Canvey Island

by James Runcie

Blurb

It is 1953 in Canvey Island and a storm surge is flooding the streets. Len and Aunt Violet are out dancing on the mainland, he in polished shoes with slicked hair, she in fur stole and long gloves. Back at home, Len's wife Lily and their small son Martin have lost their innocent evening together as they fight to stay above the rising waters, waist-deep in a raging black torrent. When Lily's foot is lodged beneath debris, she begs Martin to leave her to get help. This sight of his mother, ghostly in her drenched nightdress, is his last glimpse of her alive.

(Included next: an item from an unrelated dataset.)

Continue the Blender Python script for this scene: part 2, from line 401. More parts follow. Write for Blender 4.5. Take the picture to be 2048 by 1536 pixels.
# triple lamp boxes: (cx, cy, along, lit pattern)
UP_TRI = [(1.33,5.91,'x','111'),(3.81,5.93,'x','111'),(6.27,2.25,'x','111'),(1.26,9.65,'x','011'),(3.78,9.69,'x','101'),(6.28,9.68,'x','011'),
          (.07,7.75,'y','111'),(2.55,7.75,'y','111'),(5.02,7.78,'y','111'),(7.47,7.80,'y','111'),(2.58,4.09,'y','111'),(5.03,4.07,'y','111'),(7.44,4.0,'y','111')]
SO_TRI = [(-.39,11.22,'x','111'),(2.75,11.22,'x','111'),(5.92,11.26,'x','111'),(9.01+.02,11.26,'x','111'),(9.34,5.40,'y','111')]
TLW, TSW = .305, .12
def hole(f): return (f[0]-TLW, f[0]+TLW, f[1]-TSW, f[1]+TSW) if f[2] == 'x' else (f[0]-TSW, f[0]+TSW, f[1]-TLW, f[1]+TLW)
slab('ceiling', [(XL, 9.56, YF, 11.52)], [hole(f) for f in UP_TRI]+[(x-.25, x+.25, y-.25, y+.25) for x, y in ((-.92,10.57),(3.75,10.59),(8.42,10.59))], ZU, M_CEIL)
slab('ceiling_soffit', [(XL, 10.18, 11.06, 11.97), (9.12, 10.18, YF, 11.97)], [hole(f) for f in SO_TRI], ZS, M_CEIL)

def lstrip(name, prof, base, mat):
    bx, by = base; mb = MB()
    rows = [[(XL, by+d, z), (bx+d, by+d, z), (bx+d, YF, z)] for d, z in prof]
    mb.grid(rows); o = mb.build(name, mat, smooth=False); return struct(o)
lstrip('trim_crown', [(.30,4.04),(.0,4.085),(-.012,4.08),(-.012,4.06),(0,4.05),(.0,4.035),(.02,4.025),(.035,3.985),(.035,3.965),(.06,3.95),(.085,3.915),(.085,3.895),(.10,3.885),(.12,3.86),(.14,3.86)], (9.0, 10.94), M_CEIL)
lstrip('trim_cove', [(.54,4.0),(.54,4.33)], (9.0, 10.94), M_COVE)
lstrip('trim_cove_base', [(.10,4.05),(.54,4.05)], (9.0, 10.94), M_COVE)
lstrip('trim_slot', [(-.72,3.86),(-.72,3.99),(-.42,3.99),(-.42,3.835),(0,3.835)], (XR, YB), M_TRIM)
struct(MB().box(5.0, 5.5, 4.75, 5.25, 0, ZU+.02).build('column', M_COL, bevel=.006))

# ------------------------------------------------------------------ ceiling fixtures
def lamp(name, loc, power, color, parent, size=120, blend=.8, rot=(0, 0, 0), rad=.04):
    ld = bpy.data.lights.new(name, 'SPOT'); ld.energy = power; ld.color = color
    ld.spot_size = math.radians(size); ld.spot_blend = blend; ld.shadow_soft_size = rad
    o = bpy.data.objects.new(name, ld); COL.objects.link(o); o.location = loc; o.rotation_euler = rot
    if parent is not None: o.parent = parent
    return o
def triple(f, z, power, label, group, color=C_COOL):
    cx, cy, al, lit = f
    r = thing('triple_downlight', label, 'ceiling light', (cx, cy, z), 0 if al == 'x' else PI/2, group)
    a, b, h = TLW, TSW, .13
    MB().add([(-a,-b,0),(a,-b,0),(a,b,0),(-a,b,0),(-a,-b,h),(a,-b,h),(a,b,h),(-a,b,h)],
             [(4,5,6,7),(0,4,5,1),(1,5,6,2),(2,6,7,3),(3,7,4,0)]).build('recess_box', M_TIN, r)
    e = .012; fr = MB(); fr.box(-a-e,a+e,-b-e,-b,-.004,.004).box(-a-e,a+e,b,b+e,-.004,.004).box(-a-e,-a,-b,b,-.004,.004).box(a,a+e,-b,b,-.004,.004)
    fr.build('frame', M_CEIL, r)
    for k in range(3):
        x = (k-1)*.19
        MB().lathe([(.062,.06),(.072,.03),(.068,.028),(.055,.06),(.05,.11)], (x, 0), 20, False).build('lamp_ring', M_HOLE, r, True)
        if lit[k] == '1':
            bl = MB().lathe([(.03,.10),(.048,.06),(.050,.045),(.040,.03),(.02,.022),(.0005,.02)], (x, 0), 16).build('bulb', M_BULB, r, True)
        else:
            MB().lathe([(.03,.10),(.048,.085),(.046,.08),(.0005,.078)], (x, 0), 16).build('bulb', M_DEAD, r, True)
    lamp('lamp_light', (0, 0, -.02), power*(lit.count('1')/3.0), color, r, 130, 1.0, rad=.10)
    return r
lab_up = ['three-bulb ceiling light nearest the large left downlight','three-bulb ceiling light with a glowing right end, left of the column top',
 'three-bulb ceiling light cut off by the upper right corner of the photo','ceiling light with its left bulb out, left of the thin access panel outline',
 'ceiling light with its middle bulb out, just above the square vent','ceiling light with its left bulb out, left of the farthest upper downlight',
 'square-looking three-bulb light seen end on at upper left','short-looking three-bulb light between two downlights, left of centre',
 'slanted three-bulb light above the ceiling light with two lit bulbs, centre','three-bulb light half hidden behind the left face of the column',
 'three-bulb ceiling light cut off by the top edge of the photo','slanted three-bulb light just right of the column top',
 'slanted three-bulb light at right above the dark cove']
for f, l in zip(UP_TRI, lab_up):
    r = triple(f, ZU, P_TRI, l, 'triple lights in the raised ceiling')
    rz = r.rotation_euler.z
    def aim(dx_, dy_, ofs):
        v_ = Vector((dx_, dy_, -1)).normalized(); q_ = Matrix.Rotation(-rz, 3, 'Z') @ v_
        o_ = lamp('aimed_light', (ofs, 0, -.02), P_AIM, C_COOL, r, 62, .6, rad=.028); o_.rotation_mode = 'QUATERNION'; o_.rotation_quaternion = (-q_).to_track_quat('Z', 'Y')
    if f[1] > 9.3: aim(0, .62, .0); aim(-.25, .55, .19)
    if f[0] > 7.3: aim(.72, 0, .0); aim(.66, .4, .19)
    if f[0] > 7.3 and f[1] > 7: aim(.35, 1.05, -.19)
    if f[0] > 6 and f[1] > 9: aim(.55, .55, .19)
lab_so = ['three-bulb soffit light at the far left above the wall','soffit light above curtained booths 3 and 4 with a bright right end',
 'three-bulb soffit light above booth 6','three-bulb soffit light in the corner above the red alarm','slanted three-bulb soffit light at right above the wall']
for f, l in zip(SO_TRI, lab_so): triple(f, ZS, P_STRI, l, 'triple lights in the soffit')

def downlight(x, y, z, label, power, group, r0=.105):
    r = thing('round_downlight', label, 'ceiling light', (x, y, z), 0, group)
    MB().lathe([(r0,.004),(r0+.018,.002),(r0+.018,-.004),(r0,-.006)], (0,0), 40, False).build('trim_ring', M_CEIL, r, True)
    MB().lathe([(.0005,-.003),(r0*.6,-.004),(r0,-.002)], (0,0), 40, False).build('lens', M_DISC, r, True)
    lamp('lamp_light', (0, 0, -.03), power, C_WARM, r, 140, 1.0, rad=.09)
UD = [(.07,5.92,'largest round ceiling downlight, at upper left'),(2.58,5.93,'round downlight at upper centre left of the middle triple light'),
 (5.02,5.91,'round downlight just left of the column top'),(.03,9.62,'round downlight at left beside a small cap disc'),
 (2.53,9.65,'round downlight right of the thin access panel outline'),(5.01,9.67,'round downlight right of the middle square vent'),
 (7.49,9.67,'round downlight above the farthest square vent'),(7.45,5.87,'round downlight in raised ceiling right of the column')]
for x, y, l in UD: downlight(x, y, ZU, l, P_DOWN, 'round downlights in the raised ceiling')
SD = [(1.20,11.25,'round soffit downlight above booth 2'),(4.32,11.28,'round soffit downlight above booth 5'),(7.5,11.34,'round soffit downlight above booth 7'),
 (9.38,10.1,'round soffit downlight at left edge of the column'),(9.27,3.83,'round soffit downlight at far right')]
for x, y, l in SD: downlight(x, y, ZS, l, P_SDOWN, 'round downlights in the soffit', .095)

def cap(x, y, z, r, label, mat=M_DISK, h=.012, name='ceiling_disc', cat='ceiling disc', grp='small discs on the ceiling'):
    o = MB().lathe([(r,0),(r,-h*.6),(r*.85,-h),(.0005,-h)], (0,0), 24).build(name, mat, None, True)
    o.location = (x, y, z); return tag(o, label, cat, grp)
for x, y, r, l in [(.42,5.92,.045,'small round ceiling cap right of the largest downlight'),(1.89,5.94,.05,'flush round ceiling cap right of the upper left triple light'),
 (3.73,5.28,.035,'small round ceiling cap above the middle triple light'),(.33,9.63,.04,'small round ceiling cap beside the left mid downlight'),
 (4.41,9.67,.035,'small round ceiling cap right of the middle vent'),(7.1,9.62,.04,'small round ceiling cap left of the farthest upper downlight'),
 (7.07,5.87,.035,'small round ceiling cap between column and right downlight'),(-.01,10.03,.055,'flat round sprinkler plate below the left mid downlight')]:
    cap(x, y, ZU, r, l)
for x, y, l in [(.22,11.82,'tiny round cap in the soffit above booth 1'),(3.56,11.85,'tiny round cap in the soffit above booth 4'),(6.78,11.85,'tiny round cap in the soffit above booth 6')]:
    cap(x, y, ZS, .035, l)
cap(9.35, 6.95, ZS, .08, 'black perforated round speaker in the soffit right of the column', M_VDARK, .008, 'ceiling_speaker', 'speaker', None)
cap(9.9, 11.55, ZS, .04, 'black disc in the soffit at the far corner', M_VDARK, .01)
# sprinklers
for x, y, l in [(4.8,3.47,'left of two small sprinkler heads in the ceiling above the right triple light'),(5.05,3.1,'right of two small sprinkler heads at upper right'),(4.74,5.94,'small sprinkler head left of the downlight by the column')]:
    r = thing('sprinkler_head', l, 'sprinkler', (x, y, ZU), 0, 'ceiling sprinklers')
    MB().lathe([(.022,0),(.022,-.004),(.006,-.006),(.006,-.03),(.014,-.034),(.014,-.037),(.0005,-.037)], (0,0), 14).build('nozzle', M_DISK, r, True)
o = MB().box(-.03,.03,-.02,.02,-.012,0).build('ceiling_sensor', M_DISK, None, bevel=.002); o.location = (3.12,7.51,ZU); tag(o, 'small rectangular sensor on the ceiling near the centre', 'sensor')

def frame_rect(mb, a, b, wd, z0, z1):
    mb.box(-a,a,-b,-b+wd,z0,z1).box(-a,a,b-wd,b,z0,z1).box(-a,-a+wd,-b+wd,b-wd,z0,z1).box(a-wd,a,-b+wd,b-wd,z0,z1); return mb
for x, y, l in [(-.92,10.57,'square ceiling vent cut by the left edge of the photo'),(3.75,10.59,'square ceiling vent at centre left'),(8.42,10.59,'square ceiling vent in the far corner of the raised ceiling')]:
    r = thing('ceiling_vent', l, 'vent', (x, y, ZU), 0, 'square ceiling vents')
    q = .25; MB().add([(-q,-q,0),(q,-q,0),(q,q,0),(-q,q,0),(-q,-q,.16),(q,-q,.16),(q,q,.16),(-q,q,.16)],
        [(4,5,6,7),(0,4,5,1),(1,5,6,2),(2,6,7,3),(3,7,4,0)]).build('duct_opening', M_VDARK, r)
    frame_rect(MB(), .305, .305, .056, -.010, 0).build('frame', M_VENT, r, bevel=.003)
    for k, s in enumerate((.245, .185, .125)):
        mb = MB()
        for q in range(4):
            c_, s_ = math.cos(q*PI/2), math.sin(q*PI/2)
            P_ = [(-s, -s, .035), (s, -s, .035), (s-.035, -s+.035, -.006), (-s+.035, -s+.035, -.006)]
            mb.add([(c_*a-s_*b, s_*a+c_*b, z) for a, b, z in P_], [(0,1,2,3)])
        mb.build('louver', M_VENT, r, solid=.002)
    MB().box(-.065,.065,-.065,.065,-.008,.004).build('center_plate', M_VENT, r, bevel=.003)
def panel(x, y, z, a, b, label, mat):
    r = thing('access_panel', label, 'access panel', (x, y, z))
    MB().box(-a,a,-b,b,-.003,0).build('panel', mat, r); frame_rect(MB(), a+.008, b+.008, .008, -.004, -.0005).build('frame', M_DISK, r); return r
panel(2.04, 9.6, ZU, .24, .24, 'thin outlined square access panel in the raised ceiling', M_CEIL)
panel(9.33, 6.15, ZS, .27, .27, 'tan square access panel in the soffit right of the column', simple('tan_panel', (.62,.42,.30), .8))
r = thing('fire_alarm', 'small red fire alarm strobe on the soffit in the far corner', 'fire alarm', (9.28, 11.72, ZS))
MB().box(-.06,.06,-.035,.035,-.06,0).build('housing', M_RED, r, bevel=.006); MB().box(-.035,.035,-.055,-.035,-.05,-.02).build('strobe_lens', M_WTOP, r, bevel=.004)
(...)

In the years following the flood, Lily's death is an unbearable rupture in Martin's life that lets in a host of unwelcome developments, not least that of his father's growing closeness to his flashy Aunt Violet. When Martin goes off to Cambridge to study water engineering, he breaks all ties to Canvey Island and settles down with the bohemian, feminist Claire, a rebellious vicar's daughter. But when Claire takes her activism too far by taking their daughter to a peace camp rally, Martin drifts back to Canvey Island and into the arms of his teenage love. Returning to his hometown, Martin finds himself drawn into his old world, its secrets and lies, its wounds and passions, its sacrifices and hopes. Profoundly moving and elegantly written, Canvey Island tells the story of changing times in post-war Britain through one family's tragedy and loss.